Vivo en Buenos Aires en un microcosmos judío secular integrado por personas que no basan su identidad en la religión. Para la mayoría de los judíos religiosos así como para los judíos israelíes, la cuestión de la identidad judía ni siquiera se plantea. Pero para los judíos seculares que vivimos fuera de Israel, la pregunta por la identidad, hecha por quienes nos rodean o por nosotros mismos, exige respuestas. Esta interpelación a una identidad común, consensuada y social que no implique la identidad religiosa, recibe múltiples respuestas, tantas como personas las emiten. Como dice el chiste “dos judíos construyen tres sinagogas”, y si la respuesta requiere un consenso identitario, pues la batalla es ardua. No solamente por el entusiasmo argumentador judío. Ahora que el mundo es más amistoso que nunca antes hacia nosotros, la tentación de la asimilación, el matrimonio mixto y el secularismo, colaboran en que una definición común, homogénea socialmente, no sea fácil. En consecuencia, ¿cómo conseguir una sensación de comunidad dentro de este colectivo heterogéneo, individualista y discutidor? ¿Si la religión no es la respuesta, entonces qué?

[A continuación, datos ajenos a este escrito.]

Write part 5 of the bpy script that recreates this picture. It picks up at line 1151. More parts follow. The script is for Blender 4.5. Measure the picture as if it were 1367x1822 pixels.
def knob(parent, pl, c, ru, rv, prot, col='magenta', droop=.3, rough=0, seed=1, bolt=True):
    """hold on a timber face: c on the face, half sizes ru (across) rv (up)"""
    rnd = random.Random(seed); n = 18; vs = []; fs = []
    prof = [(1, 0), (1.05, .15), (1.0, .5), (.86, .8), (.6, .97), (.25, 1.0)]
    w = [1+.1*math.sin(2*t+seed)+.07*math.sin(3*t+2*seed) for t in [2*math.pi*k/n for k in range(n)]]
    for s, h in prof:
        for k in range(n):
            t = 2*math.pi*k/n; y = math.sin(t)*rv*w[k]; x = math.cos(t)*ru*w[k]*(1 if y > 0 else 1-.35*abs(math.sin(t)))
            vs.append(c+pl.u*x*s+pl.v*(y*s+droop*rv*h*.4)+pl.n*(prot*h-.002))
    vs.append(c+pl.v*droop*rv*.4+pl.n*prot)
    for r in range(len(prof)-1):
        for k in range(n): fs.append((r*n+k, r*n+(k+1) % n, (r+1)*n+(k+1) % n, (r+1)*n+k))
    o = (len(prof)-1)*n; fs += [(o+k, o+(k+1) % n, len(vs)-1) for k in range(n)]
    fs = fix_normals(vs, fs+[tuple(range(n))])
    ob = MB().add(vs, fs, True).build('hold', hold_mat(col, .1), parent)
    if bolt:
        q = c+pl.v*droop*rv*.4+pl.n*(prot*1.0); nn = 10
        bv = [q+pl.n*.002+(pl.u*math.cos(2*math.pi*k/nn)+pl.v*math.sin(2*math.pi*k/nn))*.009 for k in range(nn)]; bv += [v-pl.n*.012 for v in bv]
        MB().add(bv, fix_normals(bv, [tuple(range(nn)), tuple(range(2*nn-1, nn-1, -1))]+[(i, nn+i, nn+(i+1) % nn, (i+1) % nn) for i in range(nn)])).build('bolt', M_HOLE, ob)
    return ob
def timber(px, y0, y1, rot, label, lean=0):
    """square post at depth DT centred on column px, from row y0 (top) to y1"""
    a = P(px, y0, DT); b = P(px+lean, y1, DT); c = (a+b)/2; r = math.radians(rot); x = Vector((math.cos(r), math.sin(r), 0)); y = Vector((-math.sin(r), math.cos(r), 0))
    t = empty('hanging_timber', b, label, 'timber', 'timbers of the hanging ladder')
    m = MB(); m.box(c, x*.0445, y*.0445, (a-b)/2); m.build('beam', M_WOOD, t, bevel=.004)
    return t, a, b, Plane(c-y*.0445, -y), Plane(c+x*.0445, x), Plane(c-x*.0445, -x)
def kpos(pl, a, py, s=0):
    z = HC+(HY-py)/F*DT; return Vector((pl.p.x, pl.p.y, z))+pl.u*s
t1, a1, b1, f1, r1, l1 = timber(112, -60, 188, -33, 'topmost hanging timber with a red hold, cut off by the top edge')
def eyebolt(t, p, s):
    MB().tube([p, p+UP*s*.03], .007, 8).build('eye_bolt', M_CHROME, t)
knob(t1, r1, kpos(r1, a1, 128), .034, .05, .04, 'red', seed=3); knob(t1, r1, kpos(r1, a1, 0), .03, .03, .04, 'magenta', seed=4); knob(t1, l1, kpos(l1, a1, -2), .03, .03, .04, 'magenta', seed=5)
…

Para muchos pareciera que el Holocausto llena ese vacío. Los nazis definieron muy específicamente quién es judío: orgulloso o avergonzado, convertido o no, aceptándolo o negándolo, para ellos, un judío era judío y no dependía de él ni de su militancia religiosa. Sin lugar a discusión, naturalizado y legalizado. Adicionalmente, poco después todo judío fue señalado como blanco para el exterminio, luego, ser judío pasó a identificarse con ser víctima. En consecuencia, no solo la identidad judía impuesta era incuestionable sino que también lo era la prospectiva de muerte.
Si la religión no es más el común denominador entre los judíos seculares que vivimos fuera de Israel, identificarnos como herederos del Holocausto aparece como una respuesta tentadora. Fue nuestro peor sufrimiento pero, absurdamente, esta fruta madura parece estar lista para ser usada para homogeneizarnos en una identidad común. Sin embargo ser una víctima durante el nazismo no fue una elección, hoy lo es.
Después de décadas de silencio, cientos, si no miles de papers, tesis, libros, museos, muestras, películas, testimonios de sobrevivientes, han vuelto a la vida y han colocado al Holocausto en el escenario mundial. La sociedad ha abierto finalmente sus oídos cerrados durante tantos años. Para nosotros, la familia del Holocausto, la justicia ha llegado y nuestro doloroso pasado puede ser ahora re-contextualizado de una manera significativa.
El antisemitismo sigue existiendo y hoy se superpone al anti-sionismo. Iluminando los ataques anti judíos es importante para mantenernos alerta con los ojos bien abiertos. Pero encuentro a veces personas que se regodean en una especie de perverso placer luego de saber que ha habido un nuevo ataque anti judío, “otra vez”, con el Holocausto como lente y pilar central de una identidad que debe ser mencionado todas las veces que sea posible.
La “identidad del Holocausto” implica que ser judío es ser una víctima. Luego, esta misma definición se vuelve un imperativo que requiere de ataques regulares para que sea justificada y validada. Parece un camino sin salida y un riesgo peligroso. ¿Cómo podemos liberarnos de la victimización si insistimos en usarla como el elemento primordial que nos define?
Soy judía y no acepto ser definida como víctima. Como hija de sobrevivientes creo que es necesario que nos veamos bajo la luz positiva de los valores judíos y que es necesario que continuemos enseñando sobre los peligros no solo de ser un perpetrador del Mal sino también de la amenaza que represente elegir ser una víctima de ello. Siguiendo a Yehuda Bauer (discurso ante el Bundestag, Alemania, 27/1/98), deberíamos agregar tres nuevos mandamientos a los diez existentes: no seré un perpetrador, no seré un transeúnte (bystander), no seré una víctima “otra vez”.